REPUBLIKA.CO.ID, JAKARTA -- Calon Wakil Gubernur Jakarta, Ahok, yang diusung Gerindra, dinilai harus mundur dari partai aslinya, Golkar. Peraturan partai mengharuskan Ahok hengkang dari Golkar.
"Apabila seorang kader PG dicalonkan atau ikut mencalonkan diri dalam pilkada di luar dari PG, dan sementara PG mempunyai calon sendiri, maka kader tersebut harus mengundurkan diri dari jabatan struktur partai," jelas Wasekjen Golkar, Ahmad Doli Kurnia, kepada Republika, Selasa (20/3). Tidak hanya itu, jabatan lain yang didapat dari partai, seperti anggota DPR juga harus ditanggalkan.

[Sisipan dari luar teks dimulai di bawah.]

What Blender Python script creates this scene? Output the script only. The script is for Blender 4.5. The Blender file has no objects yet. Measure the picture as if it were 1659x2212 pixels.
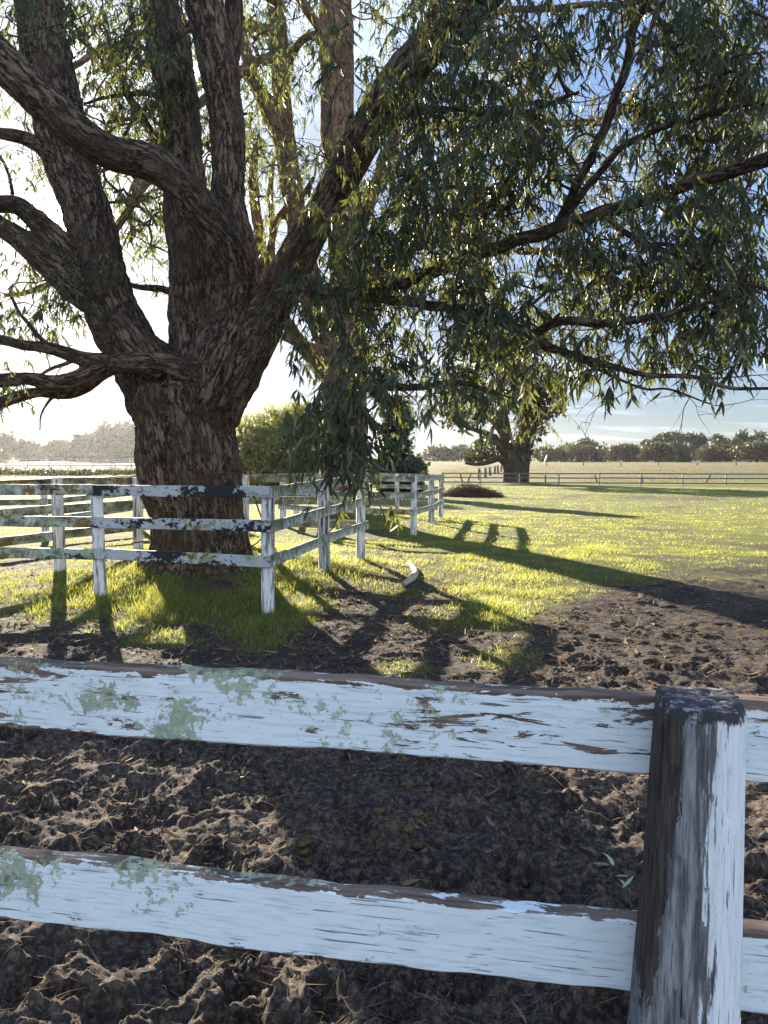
import bpy, math, random
import numpy as np
from mathutils import Vector, Matrix

rng = np.random.default_rng(7)
random.seed(7)
scene = bpy.context.scene
COL = scene.collection
PI = math.pi

# ------------------------------------------------------------------ camera model
H = 1.62
F = 1667.0
CX, CY = 829.5, 1106.0
PITCH = math.atan((CY - 985.0) / F)
cp, sp = math.cos(PITCH), math.sin(PITCH)

def ray(px, py):
    a = (px - CX) / F
    b = (CY - py) / F
    return np.array([a, cp + b * sp, -sp + b * cp])

def at(px, py, Y):
    d = ray(px, py)
    t = Y / d[1]
    return np.array([d[0] * t, Y, H + d[2] * t])

def pxr(r, Y):
    return r * Y / F

# ------------------------------------------------------------------ noise
_perm = np.random.default_rng(3).permutation(256)
_perm = np.concatenate([_perm, _perm, _perm])
_g = np.random.default_rng(4).normal(size=(256, 3))
_g /= np.linalg.norm(_g, axis=1)[:, None]

def perlin(x, y, z=None):
    x = np.asarray(x, float); y = np.asarray(y, float)
    z = np.zeros_like(x) + 0.37 if z is None else np.asarray(z, float)
    xi = np.floor(x).astype(int); yi = np.floor(y).astype(int); zi = np.floor(z).astype(int)
    xf, yf, zf = x - xi, y - yi, z - zi
    u = xf * xf * xf * (xf * (xf * 6 - 15) + 10)
    v = yf * yf * yf * (yf * (yf * 6 - 15) + 10)
    w = zf * zf * zf * (zf * (zf * 6 - 15) + 10)
    def gr(i, j, k):
        h = _perm[_perm[_perm[(xi + i) & 255] + ((yi + j) & 255)] + ((zi + k) & 255)]
        g = _g[h]
        return g[..., 0] * (xf - i) + g[..., 1] * (yf - j) + g[..., 2] * (zf - k)
    def L(a, b, t):
        return a + t * (b - a)
    return L(L(L(gr(0,0,0), gr(1,0,0), u), L(gr(0,1,0), gr(1,1,0), u), v),
             L(L(gr(0,0,1), gr(1,0,1), u), L(gr(0,1,1), gr(1,1,1), u), v), w) * 1.6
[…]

Partai Demokrasi Indonesia Perjuangan dan Partai Gerindra berencana mengusung Walikota Surakarta, Joko Widodo menjadi calon gubernur DKI Jakarta. Jokowi akan dipasangkan dengan Anggota DPR Komisi II dari Fraksi Partai Golkar, Basuki Tjahaya Purnama atau Ahok.
"Saya siap melepaskan, saya sudah dikecewakan partai," kata Ahok. Dirinya meyakini keputusan untuk melepaskan keanggotaan partai adalah tepat. Menurutnya berdasarkan survei dari berbagai lembaga survei menyebut kepercayaan terhadap partai politik menurun.
Kemudian, lanjut Ahok, terdapat persepsi dari masyarakat bahwa partai politik hanya akan mendukung calon yang mempunyai uang. Sedangkan bagi calon-calon yang jujur dan bersih tetapi tidak mempunyai dana cukup dapat dipastikan tidak akan didukung partai. "Bagi saya, ini untuk menumbuhkan motivasi bagi masyarakat bahwa orang jujur, bersih, transparan dan profesional itu punya kesempatan," ucapnya.
Untuk itulah, kata Ahok, ketika Gerindra dan PDIP meminangnya untuk mendampingi Jokowi, dianggapnya sebagai sebagai kehormatan dan kesempatan untuk mengembalikan kepercayaan masyarakat terhadap politik yang bersih.